Potholes and salt: freeze-thaw cycle?

Cities have experimented with a range of materials from sand to manufactured chemicals in order to prevent the long-term problems cause by salt.

Salt has the advantage that it works better than sand and is far cheaper than chemicals. Makes it easier for cities to approve its use.

Are those chemical alternatives ones aimed at reducing the infrastructure (pot holes) or the ecological and health long term harms? It seems to me that any product that lowers the melting point and dissolves will do the same infrastructural harms that road salt does. The more costly alternative products can be more effective with less used, less harm to plants, pets, and even humans, maybe, and may even have less impact on metal corrosion, but pot holes reduction?

Calcium chloride is better as a pre-treatment and it works at colder temperatures than salt. It needs to be mixed into a brine and sprayed onto the road with a tanker truck, rather than just being piled into a dump truck, and it’s more expensive. Beet juice is much less corrosive to metals, so it’s favored on at-risk bridges, especially those with large metal expansion joints, or roads with streetcar tracks. It’s sticky so it works well as a pre-treatment, but it tends to track red goo into buildings on people’s shoes, and like calcium chloride it’s not as good as a post-treatment. Many places use mixtures of all of them depending on the temperature and other conditions. I agree though that it’s not going to make much difference for potholes.
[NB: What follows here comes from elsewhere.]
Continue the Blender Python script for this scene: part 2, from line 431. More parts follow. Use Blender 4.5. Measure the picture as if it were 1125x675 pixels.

But has anyone tried creole seasoning?

NEW ORLEANS RESIDENT USES “CREOLE SEASONING” INSTEAD OF SALT TO MELT AWAY SNOW -

A town in Iowa used garlic salt.

The damage salt does to roads, vehicles, infrastructure, the environment is so serious and widespread, I can’t find anything specific about something as comparatively minor as potholes.

You can look at this worksheet that spells out the advantages and disadvantages for several alternatives. They all work down to different temperatures, so maybe someone can figure out whether that would have an impact on the freeze/thaw cycle and in what temperature bands.

A lot of commercial “seasoning mixes” are mostly salt, anyway, and what’s not salt is often largely sugar, so that probably would work. It’s a lot more expensive, of course, but if you only need a little, and it’s what you have at hand…

Well the OP was specifically about “potholes”, so it is the relevant point of thread. How salt increases the freeze thaw cycle that breaks down roads. And the process is basically all of which degrades the street structure, the physical breakdown of it. Seriously that is not minor.

Yes there is also infrastructure that is metal, especially on bridges. And definitely yes there are huge environmental and health impacts that these products might reduce, if they can be applied effectively (often meaning ahead of time) and afforded.

Here’s some information I could find on real world experience in Canada. Pretreated salt seems to win out from what it says.

Adobe won’t let open the file for some problem I’ve never seen before. I’ll try again later.

If your daily low temperature is just a bit below freezing, then you probably wouldn’t need to use much road salt, would you?

HALLELUJAH!!! I think you have a bingo here!

On reflection, I remember reading a DOT study referring to varying salt concentrations based upon depth over time in pavement and soil from a single application.

I just never connected the dots till your post. It makes perfect sense! Thank you very much.

This is the key.

If the temperature range is 35-25 (for those quaint Farenheit people) then it’s unlikely salt would be much in use because the ice would be gone in the daytime. For those in the 25-10 areas, salt would be exactly what is used, because it would make the ice into water - hence the road safer - except in the dead of night. And it would be used for more of the winter, and linger- only to be diluted to almost unsalty (via precipitation) when the temperature improves and salt is not called for, so now you have freshwater freeze-thaw as an added bonus.

Exactly the notion folks in central Arkansas had, when I lived there as a kid.

6" of ice and snow? No problem…let God take care of it. The trouble was (is) under the conditions you describe, the entire region may become paralyzed for up to a week.

In fairness, they aren’t equipped to effectively handle that kind of weather but I’m happy now that I live up north, under those circumstances the road crews are out in force, plowing and scattering salt like a priest throwing holy water at mass.